Indian TV news channel silenced for covering alleged corruption
Reporters Without Borders (RSF) calls on the Indian authorities to ensure that a TV news channel in the southwestern state of Karnataka is able to resume broadcasting at once, and to dismiss all the criminal charges brought against it for investigating alleged corruption involving the son of the state’s chief minister.
Viewers of Power TV, a Kannada-language broadcaster based in Bengaluru, the state capital, have been deprived of its TV news coverage since 28 September, when local police raided the TV channel and seized laptops and hard disks, disabling its main server and thereby preventing it from broadcasting.
Power TV’s Facebook page and YouTube channel were also blocked on 28 September and its Twitter account has been inactive since then.
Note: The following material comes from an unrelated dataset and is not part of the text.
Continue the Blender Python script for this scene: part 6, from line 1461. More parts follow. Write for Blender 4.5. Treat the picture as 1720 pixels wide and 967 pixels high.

At the same time, the home of its managing director and editor, Rakesh Shetty, was searched in response to a complaint accusing him of criminal intimidation, forgery, extortion, cheating and conspiracy.
Shetty’s crime was to have broadcast a series of investigative reports in September about a case of alleged corruption involving B.Y. Vijayendra, a local representative of India’s ruling Bharatiya Janata Party who also happens to be the son of Karnataka’s chief minister, Bookanakere Siddalingappa Yediyurappa.
Crude reprisals
According to Power TV’s investigation, the RCCL construction company bribed Vijayendra to get his father to ensure that it was awarded a major public housing construction contract worth 6.66 billion rupees (77 million euros).
“The shocking suspension of broadcasting by Power TV is a crude reprisal against a media outlet and its editor, whose only crime was investigative reporting in the Indian public interest,” said Daniel Bastard, the head of RSF’s Asia-Pacific desk. “We call on the supreme court to intervene to dismiss the complaints against this TV channel and to ensure respect for press freedom, which has been so flagrantly abused by Karnataka’s authorities.”
India is ranked 142nd out of 180 countries in RSF's 2020 World Press Freedom Index.